There’s a lot in there that also reflects some of Dan Simmons’s approach to Christian theology in Endymion and Rise of Endymion, which I hope to address one day. Needless to say, this departs in key places from orthodox Christianity, but my point here is simply that a theology that is material may tend to motivate exploration of the present universe as part of a broader eschatological move. Perhaps the Mormons were fleeing from persecution, but perhaps, perhaps they were on the cusp of achieving some progress towards the final realisation.
Status Board
Reading: I’m continuing on in James SA Corey’s Expanse series, but taking it a bit more slowly now. I’ve felt slightly burned out reading, perhaps because I did speed through the last three books in that series quite quickly, or perhaps because, while I appreciate the world being built in that series, a lot of the action scenes are far more involved than I’d like.

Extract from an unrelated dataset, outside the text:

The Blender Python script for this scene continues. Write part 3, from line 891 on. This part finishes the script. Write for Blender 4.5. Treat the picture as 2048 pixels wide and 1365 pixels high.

Listening: I’ve just listened to an interview with Matt Mercer of Critical Role on Between the Sheets. It was a wonderfully touching and meaningful interview which revealed so much about how online communities serve as surrogate homes for those who are marginalised where they live. Any account of the internet (especially the negative ones) needs to account for the obviously and undeniably beneficial role that this medium has had in bringing people together, offering support and belonging in a harsh world.